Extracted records
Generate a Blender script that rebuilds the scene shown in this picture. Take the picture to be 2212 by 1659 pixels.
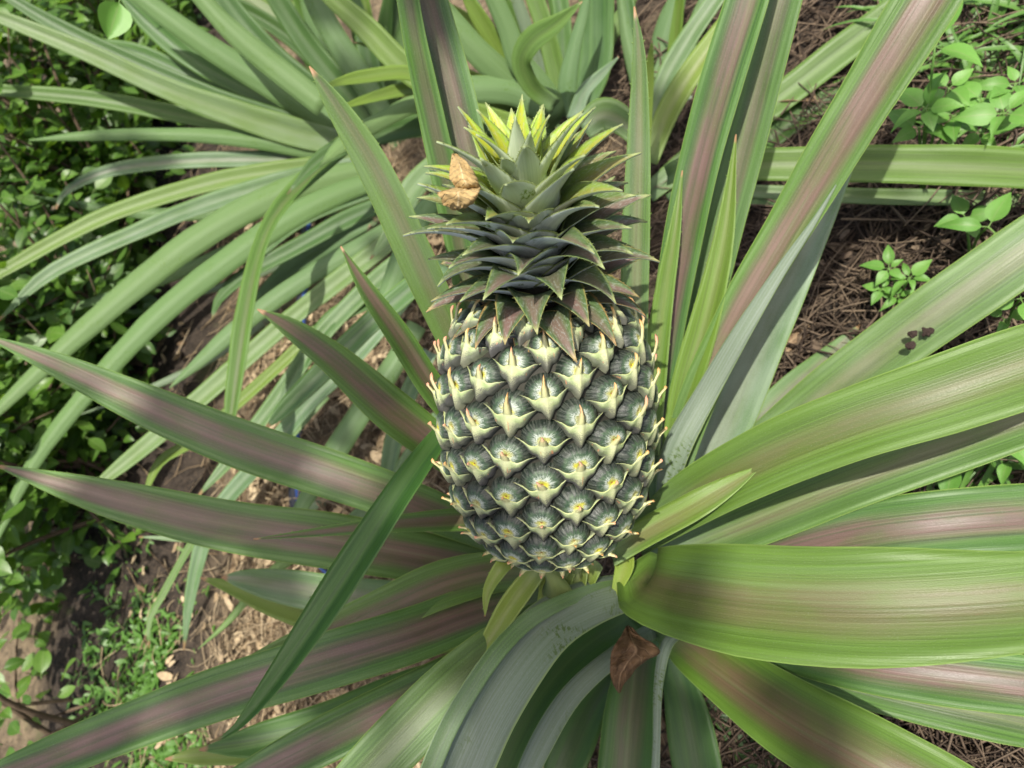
import bpy, bmesh, math, random
import numpy as np
from mathutils import Vector, Matrix
R_ = random.Random(7)
NR = np.random.RandomState(7)
for o in list(bpy.data.objects): bpy.data.objects.remove(o)
S = bpy.context.scene
COL = S.collection

# ------------------------------------------------------------------ camera, world, sun
F = 1494.0; CX = 1106.0; CY = 829.5          # lens in units of a 2212 px wide picture
H = 0.69                                      # camera height over the soil
n_ = Vector((0.69, 0.49, 1.18)).normalized()  # "down" seen from the camera (x right, y down, z ahead)
UP = -n_
EX = (Vector((1, 0, 0)) - UP * UP.x).normalized()
EY = UP.cross(EX)
def cw(v): return Vector((v.dot(EX), v.dot(EY), v.dot(UP)))     # camera direction -> world direction
CAMP = Vector((0, 0, H))
cam_d = bpy.data.cameras.new('camera'); cam = bpy.data.objects.new('camera', cam_d); COL.objects.link(cam)
cam_d.sensor_width = 36; cam_d.lens = 36 * F / 2212; cam_d.clip_start = 0.01; cam_d.clip_end = 500
xr, yd, zf = cw(Vector((1, 0, 0))), cw(Vector((0, 1, 0))), cw(Vector((0, 0, 1)))
m = Matrix((( xr.x, -yd.x, -zf.x), (xr.y, -yd.y, -zf.y), (xr.z, -yd.z, -zf.z))).to_4x4(); m.translation = CAMP
cam.matrix_world = m
cam_d.dof.use_dof = True; cam_d.dof.focus_distance = 0.335; cam_d.dof.aperture_fstop = 12
S.camera = cam
SUN = cw(Vector((-0.24, -0.27, -0.93)).normalized())            # from the scene towards the sun
w = bpy.data.worlds.new('World'); S.world = w; w.use_nodes = True
nt = w.node_tree; bg = nt.nodes['Background']
sky = nt.nodes.new('ShaderNodeTexSky'); sky.sky_type = 'NISHITA'; sky.sun_disc = False; sky.dust_density = 5.0; sky.ozone_density = 0.6; sky.air_density = 0.8
sky.sun_elevation = math.asin(SUN.z); sky.sun_rotation = math.atan2(SUN.x, SUN.y)
nt.links.new(sky.outputs[0], bg.inputs[0]); bg.inputs[1].default_value = 0.14
sd = bpy.data.lights.new('sun', 'SUN'); sd.energy = 4.4; sd.angle = math.radians(0.55); sd.color = (1, 0.95, 0.86)
so = bpy.data.objects.new('sun', sd); COL.objects.link(so); so.rotation_euler = (-SUN).to_track_quat('-Z', 'Y').to_euler()
so.location = (0, 0, 6)
S.view_settings.view_transform = 'Standard'; S.view_settings.look = 'None'
S.view_settings.exposure = 0.68; S.view_settings.gamma = 1; S.view_settings.use_curve_mapping = False

# ------------------------------------------------------------------ helpers
def W(px, py, d): return CAMP + cw(Vector(((px - CX) / F * d, (py - CY) / F * d, d)))
def G(px, py, z=0.0):
    r = cw(Vector(((px - CX) / F, (py - CY) / F, 1))); t = (z - H) / r.z
    return CAMP + r * t
def proj(p):
    v = p - CAMP; x, y, z = v.dot(xr), v.dot(yd), v.dot(zf)
    return (CX + F * x / z, CY + F * y / z, z) if z > 0.01 else (-9999, -9999, z)
def tag(o, label=None, cat=None, group=None, kind=None):
    if label: o['label'] = label
    if cat: o['category'] = cat
    if group: o['group'] = group
    if kind: o['kind'] = kind
    return o
def thing(name, loc, label, cat, group=None):
    o = bpy.data.objects.new(name, None); COL.objects.link(o); o.location = loc; o.empty_display_size = 0.02
    return tag(o, label, cat, group)
def mesh(name, verts, faces, mats, uvs=None, rel=None, fm=None, smooth=True):
    me = bpy.data.meshes.new(name); me.from_pydata([tuple(v) for v in verts], [], faces)
    for mt in (mats if isinstance(mats, (list, tuple)) else [mats]): me.materials.append(mt)
    if fm is not None: me.polygons.foreach_set('material_index', fm)
    me.polygons.foreach_set('use_smooth', [smooth] * len(me.polygons))
    li = np.empty(len(me.loops), dtype=np.int32); me.loops.foreach_get('vertex_index', li)
    for nm, arr in (('UVMap', uvs), ('rel', rel)):
        if arr is not None:
            l = me.uv_layers.new(name=nm); l.data.foreach_set('uv', np.asarray(arr, dtype=np.float32)[li].ravel())
    me.update(); return me
def link(name, me, parent=None, color=None, loc=None, mat=None):
    o = bpy.data.objects.new(name, me); COL.objects.link(o)
    if parent: o.parent = parent
    if mat is not None: o.matrix_local = mat
    elif loc is not None: o.location = loc
    if color: o.color = color
    return o
def origin(o):
    p = Vector((0, 0, 0))
    while o: p = p + o.location; o = o.parent
    return p

# ------------------------------------------------------------------ node shorthand
class N:
    def __init__(s, name):
        s.m = bpy.data.materials.new(name); s.m.use_nodes = True; s.t = s.m.node_tree; s.t.nodes.clear()
        s.out = s.n('ShaderNodeOutputMaterial')
    def n(s, typ, **kw):
        x = s.t.nodes.new(typ)
        for k, v in kw.items(): setattr(x, k, v)
        return x
    def put(s, v, sock):
        if isinstance(v, bpy.types.NodeSocket): s.t.links.new(v, sock)
        elif v is not None:
            if sock.type == 'RGBA' and len(v) == 3: v = (*v, 1)
            sock.default_value = v
    def math(s, op, a, b=None, c=None, clamp=False):
        x = s.n('ShaderNodeMath', operation=op, use_clamp=clamp)
        for i, v in enumerate((a, b, c)): s.put(v, x.inputs[i])
        return x.outputs[0]
    def add(s, a, b): return s.math('ADD', a, b)
    def mul(s, a, b): return s.math('MULTIPLY', a, b)
    def sub(s, a, b): return s.math('SUBTRACT', a, b)
    def abs(s, a): return s.math('ABSOLUTE', a)
    def ramp(s, v, a, b, lo=0.0, hi=1.0):
        x = s.n('ShaderNodeMapRange', interpolation_type='SMOOTHSTEP')
        for i, q in enumerate((v, a, b, lo, hi)): s.put(q, x.inputs[i])
        return x.outputs[0]
    def mix(s, f, a, b, mode='MIX'):
        x = s.n('ShaderNodeMix', data_type='RGBA', blend_type=mode)
        s.put(f, x.inputs[0]); s.put(a, x.inputs[6]); s.put(b, x.inputs[7]); return x.outputs[2]
    def noise(s, vec, scale, detail=3, rough=0.55):
        x = s.n('ShaderNodeTexNoise'); s.put(vec, x.inputs['Vector']); x.inputs['Scale'].default_value = scale
        x.inputs['Detail'].default_value = detail; x.inputs['Roughness'].default_value = rough; return x.outputs[0]
    def uv(s, name): return s.n('ShaderNodeUVMap', uv_map=name).outputs[0]
    def sep(s, v): x = s.n('ShaderNodeSeparateXYZ'); s.put(v, x.inputs[0]); return x.outputs
    def comb(s, a, b, c=0.0):
        x = s.n('ShaderNodeCombineXYZ')
        for i, v in enumerate((a, b, c)): s.put(v, x.inputs[i])
        return x.outputs[0]
    def info(s): return s.n('ShaderNodeObjectInfo').outputs
    def coord(s): return s.n('ShaderNodeTexCoord').outputs['Object']
    def pos(s): return s.n('ShaderNodeNewGeometry').outputs['Position']
    def bump(s, h, strength, dist):
        x = s.n('ShaderNodeBump'); s.put(h, x.inputs['Height']); x.inputs['Strength'].default_value = strength
        x.inputs['Distance'].default_value = dist; return x.outputs[0]
    def finish(s, col, rough=0.5, normal=None, spec=0.5, trans=0.0, tcol=None, coat=0.0):
        b = s.n('ShaderNodeBsdfPrincipled'); s.put(col, b.inputs['Base Color']); s.put(rough, b.inputs['Roughness'])
        b.inputs['Specular IOR Level'].default_value = spec
        if coat: b.inputs['Coat Weight'].default_value = coat; b.inputs['Coat Roughness'].default_value = 0.25
        if normal: s.put(normal, b.inputs['Normal'])
        res = b.outputs[0]
        if trans:
            tr = s.n('ShaderNodeBsdfTranslucent'); s.put(tcol if tcol is not None else col, tr.inputs[0])
            mx = s.n('ShaderNodeMixShader'); s.put(trans, mx.inputs[0])
            s.t.links.new(res, mx.inputs[1]); s.t.links.new(tr.outputs[0], mx.inputs[2]); res = mx.outputs[0]
        s.t.links.new(res, s.out.inputs[0]); return s.m

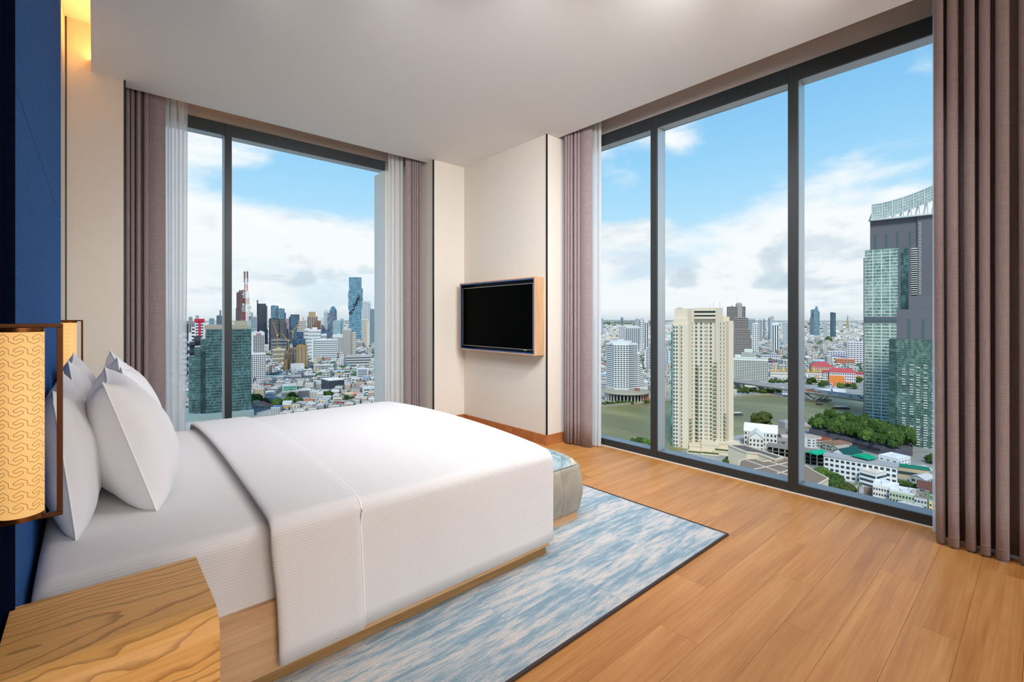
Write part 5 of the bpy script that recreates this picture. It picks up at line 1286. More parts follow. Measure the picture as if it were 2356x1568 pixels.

* **What the exercise asks**: Pictures are excluded: retype only the lines from the beginning of the listing above through the line with "COL = S.collection", both included.

* **Task output**:
Generate a Blender script that rebuilds the scene shown in this picture. Take the picture to be 2212 by 1659 pixels.
import bpy, bmesh, math, random
import numpy as np
from mathutils import Vector, Matrix
R_ = random.Random(7)
NR = np.random.RandomState(7)
for o in list(bpy.data.objects): bpy.data.objects.remove(o)
S = bpy.context.scene
COL = S.collection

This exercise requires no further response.